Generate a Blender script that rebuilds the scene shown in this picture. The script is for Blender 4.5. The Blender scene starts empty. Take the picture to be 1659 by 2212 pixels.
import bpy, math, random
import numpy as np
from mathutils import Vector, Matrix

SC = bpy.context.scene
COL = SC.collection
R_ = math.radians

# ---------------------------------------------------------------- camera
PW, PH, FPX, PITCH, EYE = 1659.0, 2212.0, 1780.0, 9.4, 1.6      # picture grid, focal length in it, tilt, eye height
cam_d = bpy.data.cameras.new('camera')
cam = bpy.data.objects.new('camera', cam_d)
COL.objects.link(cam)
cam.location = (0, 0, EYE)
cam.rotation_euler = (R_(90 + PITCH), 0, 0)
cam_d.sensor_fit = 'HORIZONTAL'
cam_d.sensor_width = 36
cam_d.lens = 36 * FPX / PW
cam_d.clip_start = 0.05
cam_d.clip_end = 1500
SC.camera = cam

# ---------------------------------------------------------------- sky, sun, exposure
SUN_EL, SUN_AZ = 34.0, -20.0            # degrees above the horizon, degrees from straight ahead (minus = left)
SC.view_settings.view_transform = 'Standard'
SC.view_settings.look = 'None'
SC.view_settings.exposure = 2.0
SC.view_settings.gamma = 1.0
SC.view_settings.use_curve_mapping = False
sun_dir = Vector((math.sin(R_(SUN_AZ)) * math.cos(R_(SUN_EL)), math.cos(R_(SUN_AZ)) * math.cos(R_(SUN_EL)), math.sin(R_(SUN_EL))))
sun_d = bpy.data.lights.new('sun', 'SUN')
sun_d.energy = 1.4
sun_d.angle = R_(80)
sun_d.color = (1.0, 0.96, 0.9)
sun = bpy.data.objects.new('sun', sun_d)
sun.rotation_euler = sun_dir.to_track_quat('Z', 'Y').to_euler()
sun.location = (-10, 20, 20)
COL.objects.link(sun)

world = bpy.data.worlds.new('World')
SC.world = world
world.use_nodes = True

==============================

Using the material above, quote the first line and each line after it, stopping at and including the line that holds "from mathutils import Vector, Matrix".

Generate a Blender script that rebuilds the scene shown in this picture. The script is for Blender 4.5. The Blender scene starts empty. Take the picture to be 1659 by 2212 pixels.
import bpy, math, random
import numpy as np
from mathutils import Vector, Matrix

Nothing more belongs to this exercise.